I know about Weyl's theorem and the classification of $\mathfrak{sl}(2,\mathbb{C})$-modules, and I've done a few low-dimensional examples to convince myself that the above statement is true, but I'm having difficulty articulating a proof of this.
My attempts at a proof have involved decomposing $V$ into the direct sum of irreducible submodules, looking at the largest eigenvalue $\lambda$ of $h$ on $V$, and then noting that by the classification results, we must also have eigenvalues $\lambda - 2, \lambda - 4, \dots 2-\lambda, - \lambda$. Thus we have a submodule isomorphic to $V_\lambda$ (using the notation from the book). Then repeating this argument gives the result.
However, I'm not very satisfied by this "proof", and haven't been able to make it more precise. What's the best way to go about this?
Let $V$ be an $\mathfrak{sl}(2,\mathbb{C})$-module.
Following the notation of the book, write $W_r = \{w \in V: h \cdot w = rw\}$ and denote the $d+1$-dimensional irreducible $\mathfrak{sl}(2,\mathbb{C})$-module by $V_d$.
Consider some direct sum decomposition of $V$ into irreducible submodules. The summands are invariant under $h$, so an eigenspace $W_r$ is the direct sum of the eigenspaces of these summands. In any irreducible module $V_d$, each eigenspace is one-dimensional and we have eigenvectors of $h$ for eigenvalues $d, d-2, d-4, \ldots, -d+2, -d$.

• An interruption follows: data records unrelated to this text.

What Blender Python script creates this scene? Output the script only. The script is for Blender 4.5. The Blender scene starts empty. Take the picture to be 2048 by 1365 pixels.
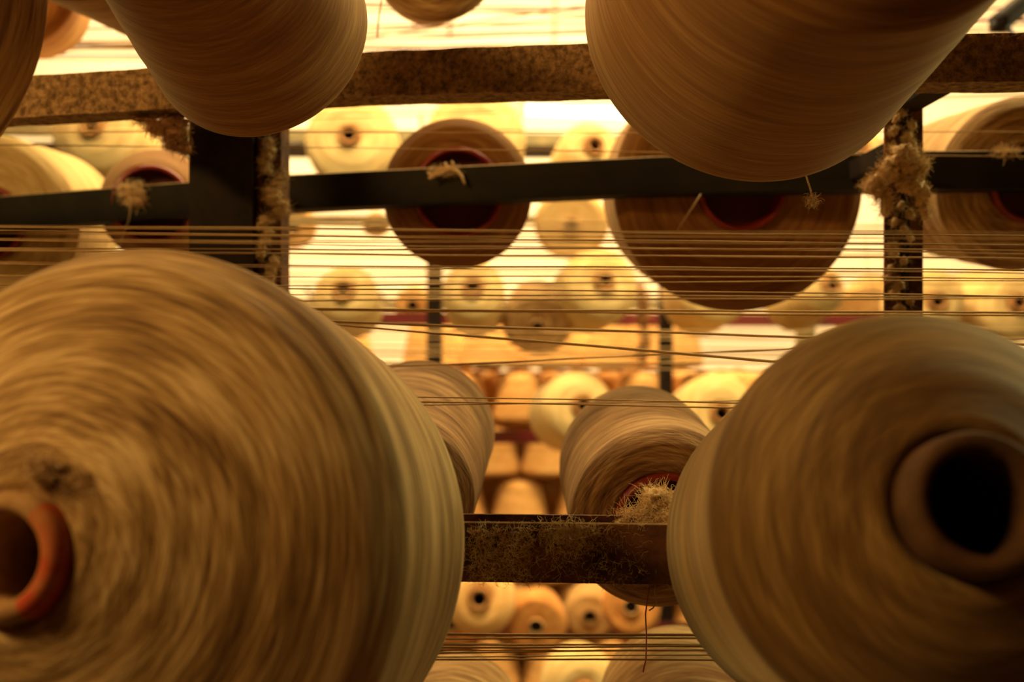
import bpy, math, random
import numpy as np
from mathutils import Vector, Matrix, noise as mnoise
random.seed(7); rng = np.random.default_rng(7)

# ------------------------------------------------------------ camera, world, lights, exposure
S = bpy.context.scene
COL = S.collection
CZ = 1.30                      # eye height
F = 35/36*2048                 # focal length in pixels
cam = bpy.data.cameras.new('camera'); cam.lens = 35; cam.sensor_width = 36
cam.clip_start = .02
cam.dof.use_dof = True; cam.dof.focus_distance = .555; cam.dof.aperture_fstop = 5.6
co = bpy.data.objects.new('camera', cam); COL.objects.link(co)
co.location = (0, 0, CZ); co.rotation_euler = (math.pi/2, 0, 0)
S.camera = co
S.view_settings.view_transform = 'Standard'; S.view_settings.look = 'None'
S.view_settings.exposure = 0.0; S.view_settings.gamma = 1.0
S.view_settings.use_curve_mapping = False
w = bpy.data.worlds.new('world'); S.world = w; w.use_nodes = True
w.node_tree.nodes['Background'].inputs[0].default_value = (1, .33, .07, 1)
w.node_tree.nodes['Background'].inputs[1].default_value = .04

def area(name, loc, target, sx, sy, power, color):
    l = bpy.data.lights.new(name, 'AREA'); l.shape = 'RECTANGLE'; l.size = sx; l.size_y = sy
    l.energy = power; l.color = color
    o = bpy.data.objects.new(name, l); COL.objects.link(o); o.location = loc
    d = Vector(target)-Vector(loc); o.rotation_euler = d.to_track_quat('-Z', 'Y').to_euler()
    return o
area('aisle_lamp', (.1, 1.25, 2.6), (.1, 1.9, 1.2), 1.4, .25, 31, (1, .76, .38))
area('pile_fill_light', (0, 1.9, 2.95), (0, 2.75, .9), 2.4, .2, 112, (1, .62, .25))  # unseen light added to brighten the far pile of cones
area('right_flank_fill', (1.35, 1.05, 1.95), (-.15, .5, 1.2), .2, .9, 15, (.92, .88, .40))  # unseen greenish light added to brighten the right-facing cone flanks
area('left_flank_fill', (-1.35, 1.05, 1.95), (.15, .5, 1.2), .2, .9, 5, (.92, .88, .40))  # weaker unseen counterpart, added for the left-facing flanks
area('wall_lamp_light', (0, 3.5, 2.9), (0, 4.6, 1.3), 4.5, .3, 95, (1, .72, .38))
area('camera_side_fill', (-.72, .02, 1.80), (-.12, .45, 1.15), .30, .10, 6.2, (1, .58, .19))  # unseen warm fill placed beside the camera for the near fronts

# ------------------------------------------------------------ helpers
def at(px, py, d):
    return Vector(((px-1024)/F*d, d, CZ-(py-682.5)/F*d))

def tag(o, label=None, cat=None, group=None, kind=None):
    if label: o['label'] = label
    if cat: o['category'] = cat
    if group: o['group'] = group
    if kind: o['kind'] = kind
    return o

def mesh_obj(name, verts, faces, m, parent=None, smooth=False, attr=None):
    me = bpy.data.meshes.new(name)
    me.from_pydata(verts, [], faces)
    if attr is not None:
        a = me.attributes.new('wind', 'FLOAT_VECTOR', 'POINT')
        a.data.foreach_set('vector', np.asarray(attr, dtype=np.float32).ravel())
    if smooth: me.polygons.foreach_set('use_smooth', [True]*len(me.polygons))
    me.materials.append(m)
    o = bpy.data.objects.new(name, me); COL.objects.link(o)
    if parent: o.parent = parent
    return o

def empty(name, loc, quat=None):
    o = bpy.data.objects.new(name, None); COL.objects.link(o)
    o.empty_display_size = .02; o.location = loc
    if quat: o.rotation_mode = 'QUATERNION'; o.rotation_quaternion = quat
    return o

class MB:
    def __init__(s): s.v = []; s.f = []
    def add(s, v, f):
        n = len(s.v); s.v += [tuple(p) for p in v]; s.f += [tuple(i+n for i in q) for q in f]
    def box(s, x0, x1, y0, y1, z0, z1):
        s.add([(x0,y0,z0),(x1,y0,z0),(x1,y1,z0),(x0,y1,z0),(x0,y0,z1),(x1,y0,z1),(x1,y1,z1),(x0,y1,z1)],
              [(0,3,2,1),(4,5,6,7),(0,1,5,4),(1,2,6,5),(2,3,7,6),(3,0,4,7)])
    def tube(s, pts, r, n=6, caps=True):
        pts = [Vector(p) for p in pts]; k = len(pts); rs = r if hasattr(r, '__len__') else [r]*k
        V = []; u = None
        for i, p in enumerate(pts):
            t = (pts[min(i+1, k-1)]-pts[max(i-1, 0)])
            if t.length < 1e-9: t = Vector((0,0,1))
            t.normalize()
            if u is None:
                u = t.orthogonal().normalized()
            else:
                u = (u-t*u.dot(t)); u = u.normalized() if u.length > 1e-6 else t.orthogonal().normalized()
            b = t.cross(u)
            for j in range(n):
                a = 2*math.pi*j/n
                V.append(p+(u*math.cos(a)+b*math.sin(a))*rs[i])
        Fc = [(i*n+j, i*n+(j+1) % n, (i+1)*n+(j+1) % n, (i+1)*n+j) for i in range(k-1) for j in range(n)]
        if caps: Fc += [tuple(range(n))[::-1], tuple(range((k-1)*n, k*n))]
        s.add(V, Fc)
    def build(s, name, m, parent=None, smooth=False):
        return mesh_obj(name, s.v, s.f, m, parent, smooth)

ORD = 'first second third fourth fifth sixth seventh eighth ninth tenth eleventh twelfth thirteenth fourteenth fifteenth sixteenth seventeenth eighteenth nineteenth twentieth'.split()
def ordn(i): return ORD[i] if i < 20 else 'last'

# ------------------------------------------------------------ materials
def new_mat(name):
    m = bpy.data.materials.new(name); m.use_nodes = True
    nt = m.node_tree; b = nt.nodes['Principled BSDF']
    return m, nt, b
def N(nt, t, **k):
    n = nt.nodes.new(t)
    for a, v in k.items(): setattr(n, a, v)
    return n
def ramp(nt, stops):
    r = N(nt, 'ShaderNodeValToRGB'); e = r.color_ramp.elements
    e[0].position, e[0].color = stops[0][0], (*stops[0][1], 1)
    e[1].position, e[1].color = stops[-1][0], (*stops[-1][1], 1)
    for p, c in stops[1:-1]:
        q = e.new(p); q.color = (*c, 1)
    return r

def yarn_mat(name, dark, mid, light, fine=1100., coarse=120., cross=.016, bump=.5, bd=.0009, lo=.38, hi=.62, ka=1.1, g2m=2.3):
    m, nt, b = new_mat(name); L = nt.links
    at_ = N(nt, 'ShaderNodeAttribute', attribute_name='wind')
    sx = N(nt, 'ShaderNodeSeparateXYZ'); L.new(at_.outputs['Vector'], sx.inputs[0])
    oi = N(nt, 'ShaderNodeObjectInfo')
    def mth(op, a, bb):
        q = N(nt, 'ShaderNodeMath', operation=op)
        for i, v in enumerate((a, bb)):
            if isinstance(v, (int, float)): q.inputs[i].default_value = v
            else: L.new(v, q.inputs[i])
        return q.outputs[0]
    c, s, v = sx.outputs
    off = mth('MULTIPLY', oi.outputs['Random'], 37.)
    def layer(comp, amp, freq, ka, det, rough=.6):
        vv = mth('ADD', mth('MULTIPLY', mth('ADD', v, mth('MULTIPLY', comp, amp)), freq), off)
        cb = N(nt, 'ShaderNodeCombineXYZ')
        L.new(mth('MULTIPLY', c, ka), cb.inputs[0]); L.new(mth('MULTIPLY', s, ka), cb.inputs[1]); L.new(vv, cb.inputs[2])
        n = N(nt, 'ShaderNodeTexNoise'); n.inputs['Scale'].default_value = 1
        n.inputs['Detail'].default_value = det; n.inputs['Roughness'].default_value = rough
        L.new(cb.outputs[0], n.inputs['Vector']); return n.outputs['Fac']
    f1 = layer(c, cross, fine, 2.2, 2); f2 = layer(s, -cross*.8, fine*.8, 2.0, 2)
    g1 = layer(c, cross*.5, coarse, ka, 4, .65); g2 = layer(s, cross*.35, coarse*g2m, ka*1.2, 3)
    fm = mth('ADD', mth('MULTIPLY', f1, .5), mth('MULTIPLY', f2, .5))
    gm = mth('ADD', mth('MULTIPLY', g1, .6), mth('MULTIPLY', g2, .4))
    tot = mth('ADD', mth('MULTIPLY', fm, .35), mth('MULTIPLY', gm, .65))
    r = ramp(nt, [(lo, dark), (.5, mid), (hi, light)]); L.new(tot, r.inputs[0])
    L.new(r.outputs[0], b.inputs['Base Color'])
    bp = N(nt, 'ShaderNodeBump'); bp.inputs['Strength'].default_value = bump; bp.inputs['Distance'].default_value = bd
    L.new(tot, bp.inputs['Height']); L.new(bp.outputs[0], b.inputs['Normal'])
    b.inputs['Roughness'].default_value = .75
    b.inputs['Specular IOR Level'].default_value = .2
    b.inputs['Sheen Weight'].default_value = .25; b.inputs['Sheen Roughness'].default_value = .5
    b.inputs['Sheen Tint'].default_value = (1, .85, .5, 1)
    return m

def plain(name, col, rough=.7, metal=0, noise_scale=None, col2=None, bump=0, detail=6, spec=.3, bd=.001):
    m, nt, b = new_mat(name); L = nt.links
    b.inputs['Roughness'].default_value = rough; b.inputs['Metallic'].default_value = metal
    b.inputs['Specular IOR Level'].default_value = spec
    b.inputs['Base Color'].default_value = (*col, 1)
    if noise_scale:
        tc = N(nt, 'ShaderNodeTexCoord'); n = N(nt, 'ShaderNodeTexNoise')
        n.inputs['Scale'].default_value = noise_scale; n.inputs['Detail'].default_value = detail
        n.inputs['Roughness'].default_value = .65
        L.new(tc.outputs['Object'], n.inputs['Vector'])
        r = ramp(nt, [(.38, col), (.66, col2 or col)]); L.new(n.outputs['Fac'], r.inputs[0])
        L.new(r.outputs[0], b.inputs['Base Color'])
        if bump:
            bp = N(nt, 'ShaderNodeBump'); bp.inputs['Strength'].default_value = bump; bp.inputs['Distance'].default_value = bd
            L.new(n.outputs['Fac'], bp.inputs['Height']); L.new(bp.outputs[0], b.inputs['Normal'])
    return m

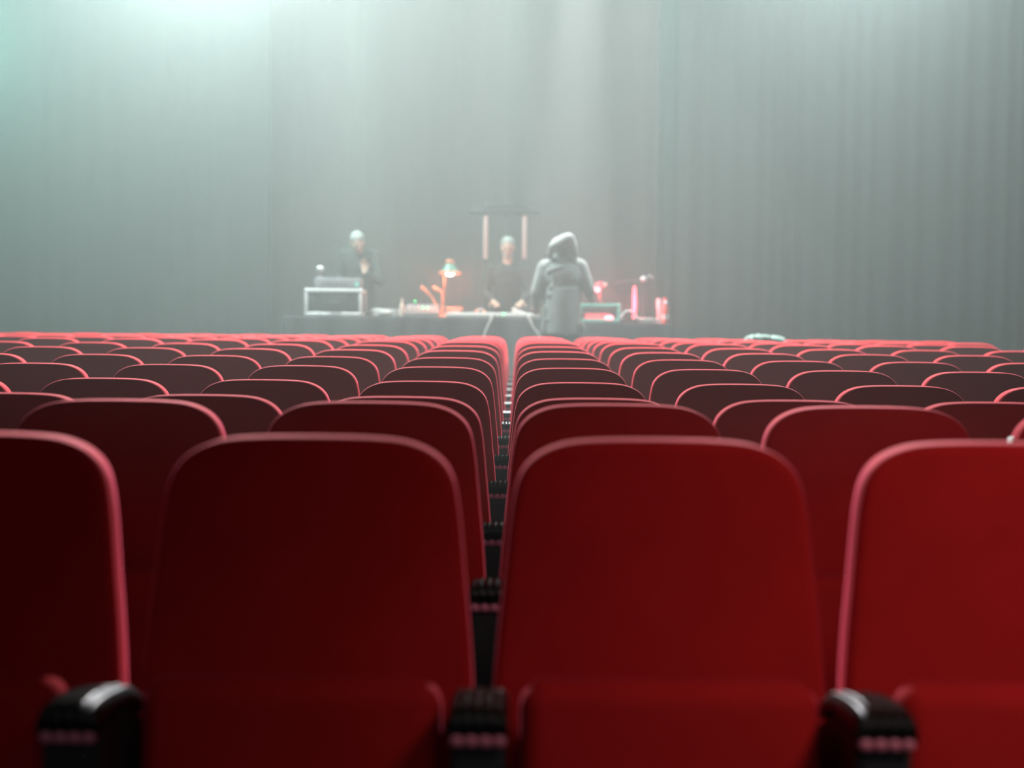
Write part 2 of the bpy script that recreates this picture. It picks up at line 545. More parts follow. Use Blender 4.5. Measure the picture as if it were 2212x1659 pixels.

Therefore for $d \in \mathbb{Z}_+$, the dimension $\dim W_d$ is exactly the number of summands isomorphic to one of the following: $V_d, V_{d+2}, V_{d+4}, \ldots$
Hence if $n_d$ denotes the number of summands that are isomorphic to $V_d$, then $n_d = \dim W_d - \dim W_{d+2}$. These dimensions are determined by the action of $h$.